La première photo a été prise en 1995 dans l'orphelinat de Popricani, quand Adriana Lica avait 12 ans. La seconde photo a été prise en 2008 à Iași, dans le logement qu'elle partageait avec d'autres orphelins de Popricani. Elle vit désormais dans un petit appartement avec ses trois enfants. Elle ne travaille pas et dépend d'aides sociales

En 1997, Corina Darabană avait 11 ans. En octobre 2011, elle a été photographiée dans sa maison, située à 40 kilomètres de Iași. Elle est mariée et a trois enfants.

La première photo a été prise en 1997 et montre Daniela en compagnie de Daniel, son frère jumeau. Daniel loue désormais un logement à Iași et travaille dans une usine de vêtements. Son frère et elle ont récemment découvert qu'ils avaient neuf autres frères et sœurs et les ont depuis rencontrés.

Dragoș avait huit ans en 1993. En 2011, quand la seconde photo a été prise, il vivait dans le monastère Sihla, à Bucovina. Enfant, Dragoș était déjà très religieux. à 19 ans, il a décidé de devenir moine. Il vit à Silha depuis 2005, où il s'occupe principalement de la cuisine. « Je suis heureux ici, j'ai enfin trouvé ma place », a-t-il déclaré à Elisabeth quand ils se sont revus.
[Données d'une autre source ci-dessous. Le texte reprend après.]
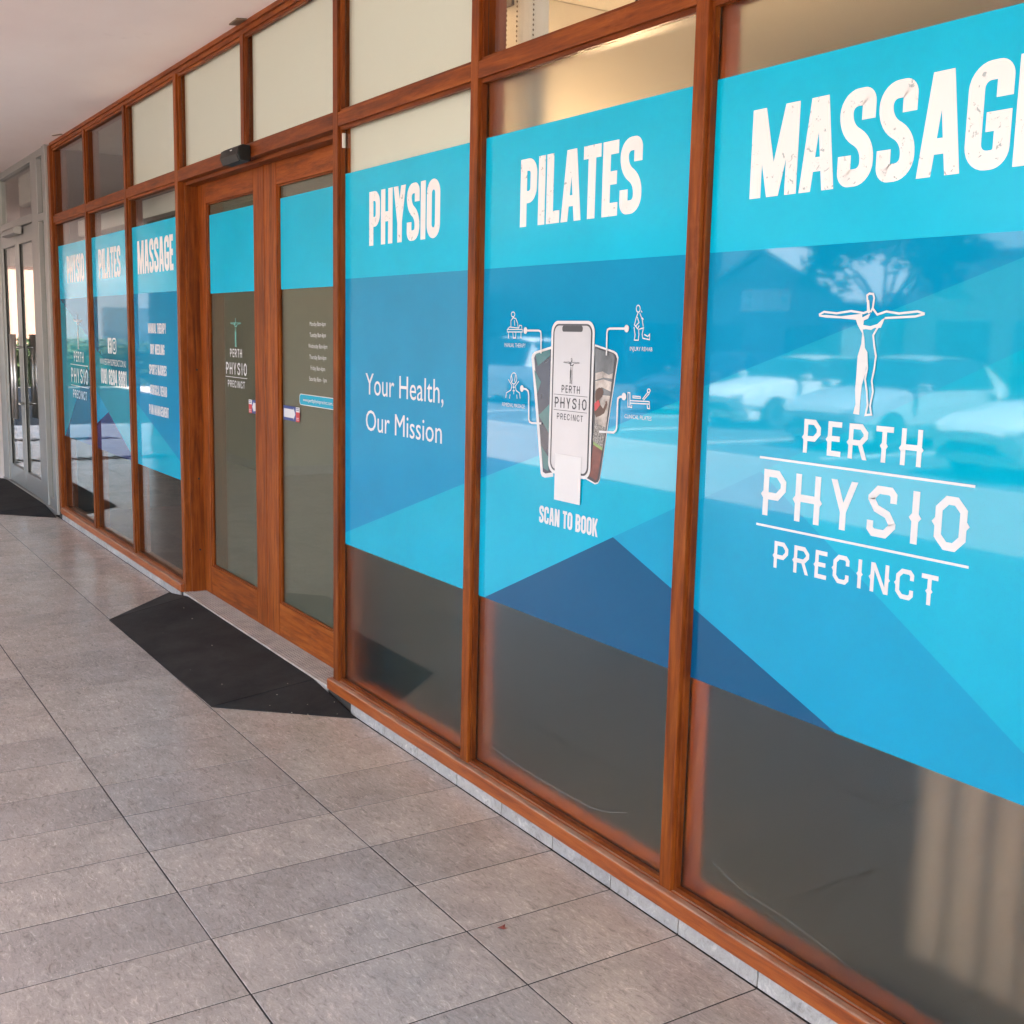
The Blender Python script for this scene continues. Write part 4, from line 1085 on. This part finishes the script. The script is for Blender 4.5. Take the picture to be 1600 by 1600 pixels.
def blind(name, label, x0, n, pitch, y, z0, z1, ang, mat, rail):
    e = tag(empty(name, (0, 0, 0)), label, 'blind')
    MB().box(rail[0], rail[1], y - .02, y + .025, z1 + .01, z1 + .045).build('head_rail', 'white_plastic', e, bevel=.003)
    ca, sa = math.cos(R(ang)), math.sin(R(ang))
    sl = MB()
    prof = [(-.0445, 0), (-.022, .0035), (0, .0045), (.022, .0035), (.0445, 0), (.0445, -.0006), (.022, .0029), (0, .0039), (-.022, .0029), (-.0445, -.0006)]
    sl.prism_z([(a * ca - b * sa, a * sa + b * ca) for a, b in prof], z0, z1)
    me = sl.mesh('slat', mat)
    hb = MB().box(-.012, .012, -.002, .002, z1, z1 + .02).mesh('hanger', 'brown_metal')
    ch = MB()
    for i in range(n):
        o = bpy.data.objects.new('slat', me); COL.objects.link(o); o.parent = e; o.location = (x0 + pitch * i, y, 0)
        h = bpy.data.objects.new('hanger', hb); COL.objects.link(h); h.parent = e; h.location = (x0 + pitch * i, y, 0)
    return e
blind('vertical_blind', 'beige vertical blind hanging behind the nearest MASSAGE pane', 2.352, 14, .098, .30, .115, 2.78, -9, 'blind_fabric', (1.75, 3.8))
vb = blind('vertical_blind', 'white vertical blind slats bunched behind the fanlight above PILATES', .560, 3, .078, .20, 1.30, 2.78, 6, 'blind_white', (.50, 1.65))
for i, x in enumerate((.535, .600, .700)):
    c = MB()
    for k in range(90):
        z = 1.35 + k * .0155
        c.add([(x + .0035, .185, z), (x, .1885, z), (x - .0035, .185, z), (x, .1815, z), (x, .185, z + .005), (x, .185, z - .005)],
              [(0, 1, 4), (1, 2, 4), (2, 3, 4), (3, 0, 4), (1, 0, 5), (2, 1, 5), (3, 2, 5), (0, 3, 5)])
    c.build('bead_chain', 'brown_metal', vb)
MB().box(.515, .575, .178, .190, 2.662, 2.684).build('bracket', 'brown_metal', vb, bevel=.002)

# warm lamp by the partition, then three lamps added to light the rooms
def lamp(loc, power, label, r=.09):
    e = tag(empty('pendant_lamp', loc), label, 'lamp')
    t = NT('lamp_shade'); em = t.t.nodes.new('ShaderNodeEmission'); em.inputs[0].default_value = (1, .62, .30, 1); em.inputs[1].default_value = 0.25
    t.l(em.outputs[0], t.out.inputs['Surface']); M['lamp_shade'] = t.m
    mb = MB(); n = 16
    pr = [(0.001, -r), (r * .55, -r * .85), (r * .9, -r * .4), (r, 0), (r * .9, r * .4), (r * .5, r * .8), (.02, r)]
    vs = [(q * math.cos(2 * math.pi * k / n), q * math.sin(2 * math.pi * k / n), z) for q, z in pr for k in range(n)]
    fs = [(i * n + k, i * n + (k + 1) % n, (i + 1) * n + (k + 1) % n, (i + 1) * n + k) for i in range(len(pr) - 1) for k in range(n)]
    mb.add(vs, fs); mb.build('globe', 'lamp_shade', e, smooth=True)
    MB().tube([(0, 0, r), (0, 0, 2.984 - loc[2])], .006, 6).build('cord', 'black_plastic', e)
    ld = bpy.data.lights.new('lamp_light', 'POINT'); ld.energy = power; ld.color = (1, .66, .38); ld.shadow_soft_size = r
    lo = bpy.data.objects.new('lamp_light', ld); COL.objects.link(lo); lo.parent = e; lo.location = (0, 0, -r - .12)
    return e
lamp((.25, .95, 2.30), 7.0, 'warm glowing globe lamp behind the top of the PILATES pane')
lamp((3.05, 0.72, 1.55), 7.0, 'added warm globe lamp hidden just behind the blind of the MASSAGE pane')  # added out of sight behind the slats to light the blind
lamp((-1.15, 1.75, 2.60), 1.5, 'added warm globe lamp brightening the room behind the right timber door')  # added to brighten the dark view through the doors
lamp((-3.6, 2.6, 2.55), 1.5, 'added warm globe lamp lighting the room behind the far timber windows')  # added to light the room, source unseen

# ------------------------------------------------------------------ outside, seen mirrored in the glass
def ground_mat(name, base, var, scale, rough=.9):
    t = NT(name)
    n = t.noise(t.pos(), scale, 7, .65); f = t.noise(t.pos(), scale * 60, 3)
    c = t.ramp(n, [(.3, tuple(b * (1 - var) for b in base)), (.7, tuple(min(1, b * (1 + var)) for b in base))])
    t.col(t.mix(t.math('MULTIPLY', f, .3), c, tuple(b * .6 for b in base))); t.set(Roughness=rough); t.bump(f, .3, .004)
    M[name] = t.m
ground_mat('asphalt', (.075, .072, .070), .2, .5)
ground_mat('paving', (.23, .185, .155), .12, .7)
ground_mat('dry_ground', (.20, .17, .12), .2, .05)
plain('road_paint', (.7, .69, .66), .6)
plain('kerb_concrete', (.36, .34, .31), .8)
struct(MB().box(-600, 600, -600, 600, -.80, -.20).build('ground', 'dry_ground'))
struct(MB().box(-60, 40, -9.4, TILE_END - .002, -.196, -.030).build('footpath', 'paving'))
struct(MB().box(-60, 40, -32, -9.55, -.196, -.150).build('car_park', 'asphalt'))
struct(MB().box(-60, 40, -9.549, -9.401, -.196, -.020).build('kerb', 'kerb_concrete', bevel=.02))
ground_mat('side_paving', (.05, .047, .045), .12, .7)
struct(MB().box(-60, -16.002, TILE_END - .0015, 8, -.196, -.030).build('side_paving', 'side_paving'))
bl = struct(empty('bay_markings'))
for i in range(-9, 8):
    MB().box(2.75 * i - .05, 2.75 * i + .05, -16.2, -11.2, -.150, -.146).build('painted_line', 'road_paint', bl)

plain('car_tyre', (.02, .02, .02), .8); plain('car_rim', (.45, .45, .46), .3, .8); plain('car_glass', (.012, .016, .018), .03, spec=.9)
plain('lamp_lens', (.7, .7, .72), .08, spec=.8); plain('tail_lens', (.35, .02, .02), .15)
for nm, c in (('white', (.78, .78, .77)), ('silver', (.46, .47, .48)), ('red', (.32, .02, .02)), ('dark', (.03, .035, .045)), ('blue', (.03, .06, .11))):
    plain('paint_' + nm, c, .22, coat=.6, var=.01)
def car(label, cx, cy, heading, paint, suv=0.0):
    """lofted saloon or wagon; front of the car points along +y before it is turned"""
    e = tag(empty('parked_car', (cx, cy, -.150)), label, 'car', 'cars parked across the car park')
    e.rotation_euler = (0, 0, heading)
    h = 1.46 + suv * .25
    st = [(2.18, .58, .42, .62, .62, .50), (2.08, .76, .28, .70, .71, .60), (1.6, .86, .24, .84, .86, .72), (1.05, .89, .22, .93, .97, .76), (.80, .90, .22, .95, 1.0, .76),
          (.10, .90, .22, .97, h - .06, .60), (-.35, .90, .22, .98, h, .62), (-1.1, .90, .22, .98, h - .02, .62), (-1.55, .89, .22, .99, h - .10 - (0 if suv else .06), .60), (-2.0, .86, .28, .98, 1.06 if not suv else 1.15, .66), (-2.16, .78, .40, .90, .92, .60)]
    ring = []
    for y_, w, zl, zb, zt, wr in st:
        r_ = [(w * .90, zl), (w, zl + .22), (w * .985, (zl + zb) / 2 + .12), (w * .95, zb), (wr, zt - .015), (wr * .6, zt + .012), (0, zt + .02)]
        full = r_ + [(-x, z) for x, z in r_[-2::-1]]
        ring.append([(x, y_, z) for x, z in full])
    body, glz = MB(), MB()
    n = len(ring[0])
    for i in range(len(ring) - 1):
        for k in range(n - 1):
            q = [ring[i][k], ring[i][k + 1], ring[i + 1][k + 1], ring[i + 1][k]]
            side = k in (3, n - 5)
            top = 4 <= k <= n - 6
            isg = (side and 4 <= i <= 7) or (top and i in (4, 8)) 
            (glz if isg else body).add(q, [(0, 1, 2, 3)])
    for rr, flip in ((ring[0], False), (ring[-1], True)):
        body.add(rr, [tuple(range(n)) if flip else tuple(range(n))[::-1]])
    body.box(-.80, .80, -1.95, 1.95, .20, .34)
    bo = body.build('body', paint, e, smooth=False)
    glz.build('windows', 'car_glass', e)
    for wx in (-.82, .82):
        for wy in (1.32, -1.30):
            tb = MB(); nn = 20
            for x0, x1, r0, mi in ((wx - .10, wx + .10, .33, 0),):
                vs = [(x, wy + r0 * math.cos(2 * math.pi * k / nn), .33 + r0 * math.sin(2 * math.pi * k / nn)) for x in (x0, x1) for k in range(nn)]
                tb.add(vs, [(k, (k + 1) % nn, nn + (k + 1) % nn, nn + k) for k in range(nn)] + [tuple(range(nn)), tuple(range(nn, 2 * nn))])
            w = tb.build('wheel', 'car_tyre', e)
            s = 1 if wx > 0 else -1
            rm = MB(); vs = [(wx + s * .102, wy + .22 * math.cos(2 * math.pi * k / nn), .33 + .22 * math.sin(2 * math.pi * k / nn)) for k in range(nn)]
            rm.add(vs + [(wx + s * .09, wy, .33)], [(k, (k + 1) % nn, nn) if s > 0 else ((k + 1) % nn, k, nn) for k in range(nn)])
            rm.build('rim', 'car_rim', w)
    for sx_ in (-1, 1):
        MB().add([(sx_ * .50, 2.150, .66), (sx_ * .74, 2.085, .69), (sx_ * .77, 2.06, .60), (sx_ * .52, 2.172, .56), (sx_ * .55, 1.95, .63)], [(0, 1, 2, 3), (0, 4, 1), (1, 4, 2), (2, 4, 3), (3, 4, 0)]).build('headlight', 'lamp_lens', e)
        MB().box(sx_ * .58 - .12, sx_ * .58 + .12, -2.165, -2.10, .72, .84).build('tail_light', 'tail_lens', e, bevel=.01)
        MB().box(sx_ * 1.0 - .10, sx_ * 1.0 + .10, .62, .74, .96, 1.10).build('wing_mirror', paint, e, bevel=.03)
    MB().box(-.42, .42, 2.12, 2.19, .38, .50).build('grille', 'black_plastic', e, bevel=.01)
    return e
car('white hatchback mirrored at the right edge of the MASSAGE pane', -5.3, -13.2, R(6), 'paint_white')
car('silver wagon mirrored behind the middle of the logo', -9.5, -14.4, R(-3), 'paint_silver', .3)
car('dark blue saloon parked between the white hatchback and the silver wagon', -7.4, -17.0, R(2), 'paint_blue')
car('white saloon mirrored left of the logo', -13.6, -16.2, R(4), 'paint_white')
car('dark hatchback mirrored near the timber at the pane edge', -17.6, -17.6, R(-5), 'paint_dark')
car('white tall wagon mirrored far left in the car park', -22.5, -14.6, R(80), 'paint_white', 1.0)
car('white saloon parked beyond the far metal doors', -30.0, -7.2 - 3.2, R(88), 'paint_white')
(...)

Ioana (deuxième en partant de la droite) avait 12 ans en 1993. La seconde photo a été prise à Popricani en 2011, avec son mari Mirel et trois de leurs quatre enfants. Ils vivent dans la maison de la famille de Mirel. Il travaille sur un chantier en France et rentre à la maison deux ou trois fois par an.
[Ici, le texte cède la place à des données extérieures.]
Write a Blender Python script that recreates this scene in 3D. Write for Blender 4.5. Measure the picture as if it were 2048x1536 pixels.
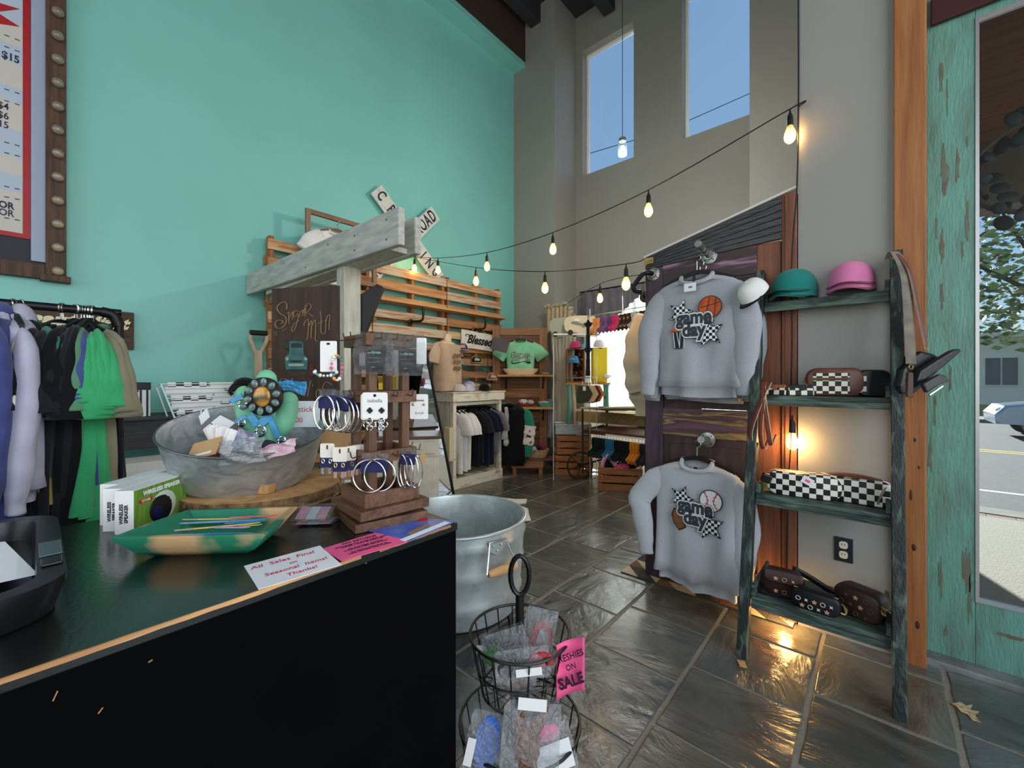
import bpy, bmesh, math, random
from mathutils import Vector as V, Matrix, Euler
random.seed(7)
sc=bpy.context.scene
COL=sc.collection
for o in list(bpy.data.objects): bpy.data.objects.remove(o)
# ---------------------------------------------------------------- camera
F=836.0; CX=1024.0; HY=757.0; TH=math.radians(41.2); EYE=1.3
cd=bpy.data.cameras.new('camera'); cam=bpy.data.objects.new('camera',cd); COL.objects.link(cam)
cam.location=(0,0,EYE); cam.rotation_euler=(math.pi/2,0,TH)
cd.sensor_width=36; cd.lens=F/2048*36; cd.shift_y=-(768-HY)/2048; cd.clip_start=.02; cd.clip_end=300
sc.camera=cam
# ---------------------------------------------------------------- world, sun, large lights, exposure
sc.view_settings.view_transform='Standard'; sc.view_settings.look='None'; sc.view_settings.gamma=1
sc.view_settings.use_curve_mapping=False; sc.view_settings.exposure=0.0
w=bpy.data.worlds.new('sky'); sc.world=w; w.use_nodes=True; nt=w.node_tree; nt.nodes.clear()
_o=nt.nodes.new('ShaderNodeOutputWorld'); _b=nt.nodes.new('ShaderNodeBackground'); _s=nt.nodes.new('ShaderNodeTexSky')
_s.sky_type='NISHITA'; _s.sun_disc=False; _s.sun_elevation=math.radians(38); _s.sun_rotation=math.radians(75); _s.altitude=200; _s.air_density=1.0; _s.dust_density=.4
_tc=nt.nodes.new('ShaderNodeTexCoord'); _n=nt.nodes.new('ShaderNodeTexNoise'); _n.inputs['Scale'].default_value=2.2; _n.inputs['Detail'].default_value=6
_r=nt.nodes.new('ShaderNodeValToRGB'); _r.color_ramp.elements[0].position=.45; _r.color_ramp.elements[1].position=.8; _r.color_ramp.elements[0].color=(.75,.75,.75,1)
_mx=nt.nodes.new('ShaderNodeMix'); _mx.data_type='RGBA'; _mm=nt.nodes.new('ShaderNodeMath'); _mm.operation='MULTIPLY'; _mm.inputs[1].default_value=.7
nt.links.new(_tc.outputs['Generated'],_n.inputs['Vector']); nt.links.new(_n.outputs['Fac'],_r.inputs['Fac'])
nt.links.new(_r.outputs['Color'],_mm.inputs[0]); nt.links.new(_mm.outputs[0],_mx.inputs['Factor'])
nt.links.new(_s.outputs['Color'],_mx.inputs['A']); _mx.inputs['B'].default_value=(1.45,2.35,3.35,1)
nt.links.new(_mx.outputs['Result'],_b.inputs['Color']); _b.inputs['Strength'].default_value=.22
nt.links.new(_b.outputs[0],_o.inputs['Surface'])
def light(name,kind,loc,rot,energy,color=(1,1,1),size=1,sy=None,parent=None):
    l=bpy.data.lights.new(name,kind); l.energy=energy; l.color=color
    if kind=='AREA':
        l.size=size
        if sy: l.shape='RECTANGLE'; l.size_y=sy
    elif kind=='SUN': l.angle=size
    else: l.shadow_soft_size=size
    o=bpy.data.objects.new(name,l); COL.objects.link(o); o.location=loc; o.rotation_euler=rot
    if parent: o.parent=parent
    return o
_sd=V((.33,-.88,-.342)); light('sun','SUN',(0,0,9),_sd.to_track_quat('-Z','Y').to_euler(),21.0,(1,.96,.88),.02)
# added fill lamps, unseen, behind and right of the camera
light('side_fill','AREA',(3.15,-.3,2.6),(0,math.radians(90),0),200,(.93,.97,1),4.2,5.0)
light('rear_fill','AREA',(-1.2,-3.9,2.9),(math.radians(90),0,0),85,(1,.97,.93),4.5,4.0)
# ---------------------------------------------------------------- pixel helpers: a pixel's point on a plane of the place
_f=(-math.sin(TH),math.cos(TH)); _rr=(math.cos(TH),math.sin(TH))
def ray(x,y):
    s=(x-CX)/F; return V((_f[0]+s*_rr[0],_f[1]+s*_rr[1],(HY-y)/F))
def PX(x,y,X): d=ray(x,y); t=X/d.x; return V((X,d.y*t,EYE+d.z*t))
def PY(x,y,Y): d=ray(x,y); t=Y/d.y; return V((d.x*t,Y,EYE+d.z*t))
def PZ(x,y,Z): d=ray(x,y); t=(Z-EYE)/d.z; return V((d.x*t,d.y*t,Z))
def PD(x,y,z): d=ray(x,y); return V((d.x*z,d.y*z,EYE+d.z*z))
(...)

Liliana Condrea (à gauche) avait 16 ans en 1997. En ce moment, elle vit avec son compagnon et leurs trois enfants dans la maison de ses beaux-parents à Popricani.

M. avait 12 ans en 1997. Elle a emménagé en Suisse en 2009, où elle travaille comme fille au pair. Elle revient à Popricani pendant les vacances d'été.

Marian Juverdeanu (sur le lit du haut) avait 16 ans en 1997. La seconde photo a été prise dans un bar à Popricani, où il rencontrait des amis de l'orphelinat. Marian est agent d'entretien au centre commercial de Iași et partage un appartement avec des collègues de travail.

Radu Esanu (à gauche) avait 15 ans en 1993. La seconde photo a été prise en 2007 en Ecosse – jusqu'en 2013, il travaillait chaque été dans une exploitation agricole britannique. Il a épousé Andreea en 2008 et ils vivent à Botoșani avec leur fille. Radu a étudié l'agronomie à l'université mais n'a pas réussi à trouver un emploi dans ce secteur.

Ramona Stănică avait 12 ans en 1997. La seconde photo a été prise en 2009 devant l'orphelinat. Elle venait rendre visite à Dan et d'autres amis. Elle travaille dans une boulangerie dans une ville près de Iași.